Prystaiko also said that the indecisiveness of NATO in admitting Georgia and Ukraine to the alliance had played a part in Russia’s invasion first of Georgia and Ukraine.

In 2008, at the NATO Summit in Bucharest, the alliance agreed that membership would not be offered to Ukraine and Georgia, however, then-Secretary General Jaap de Hoop Scheffer said the countries could in future join the alliance.

At the time the Russian government said the promise of future membership to Ukraine and Georgia was a “huge strategic mistake”. Later in 2010, Ukraine’s government agreed on a plan to cooperate more closely with NATO.
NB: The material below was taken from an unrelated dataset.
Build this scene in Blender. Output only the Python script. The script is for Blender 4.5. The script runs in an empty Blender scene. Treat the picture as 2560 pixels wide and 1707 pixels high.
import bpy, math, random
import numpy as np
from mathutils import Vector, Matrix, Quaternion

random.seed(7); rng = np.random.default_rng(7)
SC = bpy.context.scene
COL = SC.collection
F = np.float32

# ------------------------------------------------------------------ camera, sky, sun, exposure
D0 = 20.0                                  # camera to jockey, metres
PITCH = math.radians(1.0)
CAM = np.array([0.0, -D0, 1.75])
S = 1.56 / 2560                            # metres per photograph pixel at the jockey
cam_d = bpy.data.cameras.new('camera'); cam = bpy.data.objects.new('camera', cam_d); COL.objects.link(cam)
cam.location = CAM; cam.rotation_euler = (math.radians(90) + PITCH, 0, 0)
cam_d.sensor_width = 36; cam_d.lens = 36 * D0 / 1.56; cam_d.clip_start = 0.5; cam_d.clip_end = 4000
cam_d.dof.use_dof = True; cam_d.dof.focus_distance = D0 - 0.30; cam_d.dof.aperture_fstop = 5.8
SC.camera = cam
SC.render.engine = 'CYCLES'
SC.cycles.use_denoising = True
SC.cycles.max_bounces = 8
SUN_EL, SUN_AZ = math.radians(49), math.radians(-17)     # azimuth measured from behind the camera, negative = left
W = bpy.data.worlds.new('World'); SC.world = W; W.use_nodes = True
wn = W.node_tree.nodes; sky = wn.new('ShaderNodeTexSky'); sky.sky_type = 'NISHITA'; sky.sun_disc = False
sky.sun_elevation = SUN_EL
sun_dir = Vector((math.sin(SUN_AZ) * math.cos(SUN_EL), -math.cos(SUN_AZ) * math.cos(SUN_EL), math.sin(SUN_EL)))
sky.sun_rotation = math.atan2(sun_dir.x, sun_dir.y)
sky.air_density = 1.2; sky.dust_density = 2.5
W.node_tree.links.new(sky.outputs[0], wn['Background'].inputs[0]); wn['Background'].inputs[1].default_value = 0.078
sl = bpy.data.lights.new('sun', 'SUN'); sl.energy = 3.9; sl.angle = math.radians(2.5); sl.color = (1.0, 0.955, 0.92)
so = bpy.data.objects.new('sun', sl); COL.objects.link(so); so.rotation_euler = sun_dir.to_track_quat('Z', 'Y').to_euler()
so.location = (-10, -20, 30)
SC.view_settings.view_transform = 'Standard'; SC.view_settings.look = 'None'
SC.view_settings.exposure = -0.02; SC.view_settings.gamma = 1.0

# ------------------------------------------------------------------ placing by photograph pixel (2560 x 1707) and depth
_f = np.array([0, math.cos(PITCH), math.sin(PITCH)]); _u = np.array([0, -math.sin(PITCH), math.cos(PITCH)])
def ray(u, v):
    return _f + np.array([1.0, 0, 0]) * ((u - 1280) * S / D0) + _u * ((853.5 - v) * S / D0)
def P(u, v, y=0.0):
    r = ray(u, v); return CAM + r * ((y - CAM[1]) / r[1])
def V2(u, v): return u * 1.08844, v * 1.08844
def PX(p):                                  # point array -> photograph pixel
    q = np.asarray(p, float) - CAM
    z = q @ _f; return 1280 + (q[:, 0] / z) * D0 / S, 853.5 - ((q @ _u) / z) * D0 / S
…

Talking about NATO membership yesterday, Prystaiko said: “What happened in Bucharest I believe is [a] great mistake that we were not allowed, first of all, we were promised to be a member of NATO, then it was an idea that membership action plan for Ukraine and Georgia is resolved and by the end of the year ministers of foreign affairs had to report to their respective leaders to tell how it’s working.

“It’s been more than ten years and we are not invited, neither to MAP [the Memberships Action Plan] nor to membership, so I believe the indecisiveness of NATO at that time and since then allowed Russia first to invade Georgia and then in six years to come to Ukraine. ”

The debate around the threat Russia poses to NATO has recently been thrust into the spotlight. At a press conference in Paris in late November, Macron said: “Who is our common enemy? What are our common issues? These are questions that deserve clarification and you can see this is a strategic question.

“Is our enemy today Russia, as I sometimes hear? Is it China? Is it the goal of NATO to designate them as enemies? I don’t believe so. Our common enemy today is terrorism, which has hit each of our countries.”